Investment growth is therefore far more significant in the early years of retirement. In the early years you can also adopt a long term growth strategy and be less concerned about short term fluctuations in investment value. In the later years the investment strategy should be weighted towards security. You can also be less accurate in your longevity predictions in the early years while the consequences of similar inaccuracies in later years can lead to running out of money!

Earlier I briefly mentioned the "Years till 20% Survive" column in the table overleaf. If you choose to use this figure as a basis for your withdrawal strategy, it will reduce the amount you can draw from the fund but allow you to adopt longer term investment strategies. Your income should also be more predictable (investment disasters excluded).

As you will have to rely on your retirement income for many years you should consider the effect of price rises on your standard of living. You can look at how an increasing income will deplete your fund by using this calculator - it also allows you to select an assumed growth rate. However, due to the unpredictability of investment growth and personal longevity, it may be better to consider a rising income as an aspiration that can be considered when your financial position is reviewed annually.

Your fund may have to provide for you and your partner. The calculation of last survivor life expectancy is quite complicated and given the other variables in deciding how much income to take, the simple approach of basing the longevity estimate on the longest expectation of the two partners might be more practical than a complicated calculation. (You can find tables for both sexes here.)

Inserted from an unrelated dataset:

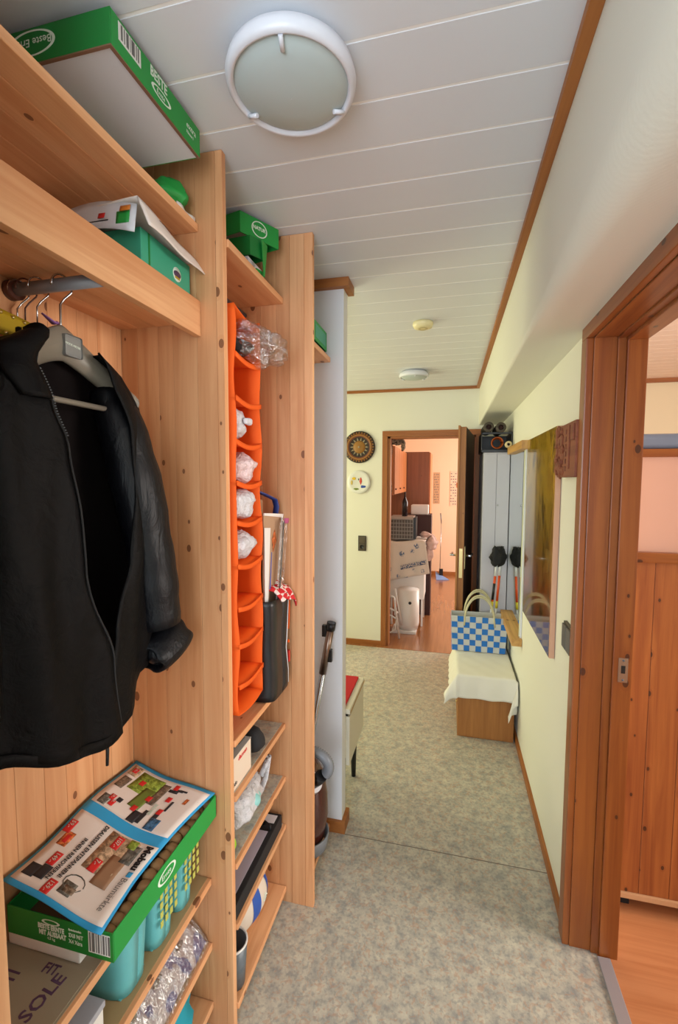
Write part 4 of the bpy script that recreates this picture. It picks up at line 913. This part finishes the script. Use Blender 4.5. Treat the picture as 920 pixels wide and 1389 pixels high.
# ------------------------------------------------------------------ right wall: mirror, painting, relief
mr = thing('wall_mirror', (.42, 3.05, .64), 'tall frameless wall mirror held between two light wooden rails', 'mirror')
box('glass', .4125, .419, 2.80, 3.41, .665, 1.80, mirror_m, mr, 0); box('backing', .4192, .4285, 2.80, 3.41, .665, 1.80, white_wall, mr, 0)
rt = box('rail', .385, .4285, 2.72, 3.36, 1.775, 1.822, lightwood, mr, .003); rb = box('rail', .372, .4285, 2.77, 3.40, .625, .668, lightwood, mr, .003)
pt = thing('painting', (.42, 2.3, .87), 'tall glossy abstract painting in yellow, green and brown on the right wall', 'painting')
pm = mat('abstract_paint', (120, 100, 30), .12, 0, Coat_Weight=.6, Coat_Roughness=.04, Coat_IOR=1.4, Specular_IOR_Level=.25)
tcn = N(pm, 'ShaderNodeTexCoord'); sepx = N(pm, 'ShaderNodeSeparateXYZ'); L(pm, tcn.outputs['Generated'], sepx.inputs[0])
base = ramp(pm, sepx.outputs[2], [(0, (90, 34, 10)), (.25, (136, 66, 18)), (.45, (140, 104, 26)), (.62, (166, 132, 42)), (.8, (186, 150, 46)), (1, (180, 144, 40))])
cc_ = coords(pm, (1, 7, 2.2), False); n_ = noise(pm, cc_, 3.2, 6, .7, .8)
base = mix(pm, ramp(pm, n_, [(.50, (0, 0, 0, 1)), (.60, (.9, .9, .9, 1))]), base, (46, 40, 16))
n2_ = noise(pm, coords(pm, (1, 5, 1.4), False, (0, 0, .3)), 3, 4, .6, 1)
base = mix(pm, ramp(pm, n2_, [(.55, (0, 0, 0, 1)), (.68, (.8, .8, .8, 1))]), base, (146, 104, 36))
L(pm, base, PB(pm).inputs['Base Color'])
box('canvas', .4085, .412, 1.972, 2.655, .872, 1.814, pm, pt, 0); box('stretcher_edge', .4088, .4288, 1.962, 1.972, .872, 1.814, mat('pinkish_edge', (206, 160, 130), .7), pt, .0008)
box('stretcher', .412, .4286, 1.973, 2.665, .872, 1.814, mat('pale_edge', (230, 226, 206), .7), pt, 0)
rl = thing('wood_relief', (.41, 1.8, 1.6), 'small carved reddish wood relief hanging between the painting and the doorway', 'relief')
box('board', .400, .4288, 1.652, 1.905, 1.610, 1.800, clay, rl, .004)
cm = MB(); rr = random.Random(9)
for i in range(46):
    y = 1.905 - rr.random() ** 1.3 * .11; z = 1.625 + rr.random() * .160; s_ = .006 + rr.random() * .012; cm.blob((.400, y, z), (.005 + rr.random() * .007, s_, s_ * 1.3), i, .25, 7)
o_ = obj('carved_figure', cm, clay, rl); 
for k in range(6): box('carved_groove', .397, .400, 1.770, 1.788, 1.632 + k * .026, 1.650 + k * .026, clay, rl, .002)
box('carved_bar', .395, .400, 1.720, 1.733, 1.64, 1.79, clay, rl, .002); box('carved_bar', .394, .400, 1.662, 1.700, 1.735, 1.79, clay, rl, .003)

# ------------------------------------------------------------------ locker with crate, poles, chest, cloth, bag
lk = thing('metal_locker', (.325, 3.65, 0), 'tall grey lacquered metal locker in the far right corner', 'locker')
box('cabinet_body', .232, .412, 3.425, 3.90, .01, 1.795, grey_metal, lk, .003)
box('door', .234, .322, 3.414, 3.425, .05, 1.785, grey_metal, lk, .003); box('door', .324, .410, 3.414, 3.425, .05, 1.785, grey_metal, lk, .003)
box('plinth', .24, .405, 3.43, 3.89, 0, .012, black, lk, 0)
obj('knob', MB().lathe([(.001, -.012), (.006, -.012), (.004, 0)], (.334, 3.414, 1.42), 'y', 12), steel, lk)
cr2 = thing('plastic_crate', (.31, 3.62, 1.797), 'black plastic crate with coiled copper wire on top of the grey locker', 'crate')
for a in ((.215, .425, 3.44, 3.446, 1.797, 1.815), (.215, .425, 3.44, 3.446, 1.925, 1.940), (.215, .221, 3.44, 3.446, 1.797, 1.94), (.419, .425, 3.44, 3.446, 1.797, 1.94), (.215, .221, 3.446, 3.76, 1.797, 1.94), (.419, .425, 3.446, 3.76, 1.797, 1.94), (.215, .425, 3.76, 3.766, 1.797, 1.94), (.215, .425, 3.446, 3.76, 1.7965, 1.801)):
    box('crate_rail' if a[3] - a[2] < .01 else 'crate_side', *a, black, cr2, .001)
cw = thing('wire_coil', (.325, 3.47, 1.803), 'coil of copper coloured wire inside the black crate', 'coil')
for k in range(5):
    obj('wire_turn', MB().tube([(.325 + (.040 - .002 * k) * math.cos(a), 3.458 + .009 * k, 1.865 + (.040 - .002 * k) * math.sin(a)) for a in [j * .4 for j in range(17)]], .005, 6), mat('copper_%d' % k, (168, 84, 36), .35, .7), cw)
for (x, z, n_, lb) in ((.262, 1.975, 1, 'left rolled dark mat with dark core on top of the black crate'), (.345, 1.970, 2, 'right rolled dark mat on top of the black crate')):
    rl2 = thing('rolled_mat', (x, 3.6, z - .034), lb, 'roll', 'rolled mats on the crate')
    obj('roll', MB().lathe([(.019, 0), (.034, 0), (.036, .004), (.036, .30), (.019, .30), (.019, 0)], (x, 3.43, z + .002), 'y', 28), mat('mat_brown_%d' % n_, (74, 66, 56), .8), rl2)
    obj('core', MB().lathe([(.001, .01), (.019, .01), (.019, .29), (.001, .29)], (x, 3.43, z + .002), 'y', 20), mat('roll_core_%d' % n_, (52, 24, 20), .8), rl2)
wr = obj('tape_roll', MB().lathe([(.010, 0), (.021, 0), (.023, .004), (.023, .04), (.010, .04), (.010, 0)], (.392, 3.40 - .035, 1.8455), 'y', 24), mat('cream_tape', (214, 196, 150), .6)); tag(wr, 'cream roll resting on the top mirror rail near the crate', 'roll')
wr.location.z = 1.824
# chest and cloth
ch = thing('low_chest', (.24, 3.1, 0), 'low brown veneered chest under a white cloth against the right wall', 'chest')
box('cabinet_body', .075, .408, 2.835, 3.405, .0, .395, oak, ch, .003); box('front_panel', .078, .405, 2.828, 2.835, .01, .390, oak, ch, .002); obj('key', MB().tube([(.075, 2.86, .21), (.062, 2.86, .21)], .004, 8), brass, ch)
clz = .400
def cloth(u, v):
    s_ = -.115 + u * .66; t_ = -.135 + v * .70      # s across x from left edge .07, t along y from front edge 2.82
    x0, x1, y0, y1 = .068, .412, 2.822, 3.41
    du = -min(0, s_) if s_ < 0 else max(0, s_ - (x1 - x0)); dl = s_ < 0
    dv = -min(0, t_)
    x = x0 + max(0, min(x1 - x0, s_)); y = y0 + max(0, t_); y = min(y, y1)
    z = clz
    drop = math.sqrt(du * du + dv * dv) * 1.05
    wav = .010 * math.sin(t_ * 34) * min(1, du / .06) + 0
    if du > 0:
        k_ = .40 if dl else .06
        if dv > 0: k_ = .62 if dl else .07
        x += (-1 if dl else 1) * (du * k_ + abs(wav) * .6 * (1 if dl else .1))
    if dv > 0: y -= dv * .12 + .006 * (1 + math.sin(s_ * 40)) * min(1, dv / .06)
    if du > 0 and dv > 0: y -= .02 * min(1, dv / .08)
    if du > 0 and dv > 0 and not dl: x = x1 + .010 - .28 * du * min(1, dv / .05); y -= .10 * du
    z -= drop * .95
    return (x, y, z + .0015 * math.sin(50 * s_) * math.sin(44 * t_))
cl_ = obj('table_cloth', MB().grid(cloth, 60, 60), cloth_white, solid=.002); tag(cl_, 'white linen cloth draped over the low brown chest', 'cloth')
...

In summary then: first you should make an estimate of your, and your partner's, if required, life expectancy by considering the overall average, your state of health and family history. If there are no reasons to believe that life expectancy is shorter than average, thought should be given to using the "Years till 20% Survive" figure. Then look at the withdrawals that can be taken from your fund to provide an income for the expected years. Finally, choose the investment strategy that is most appropriate, given the level of withdrawals and time till the fund is exhausted. The withdrawal and the investment strategies should be reviewed at least yearly and in later years traditional annuity purchase should be considered.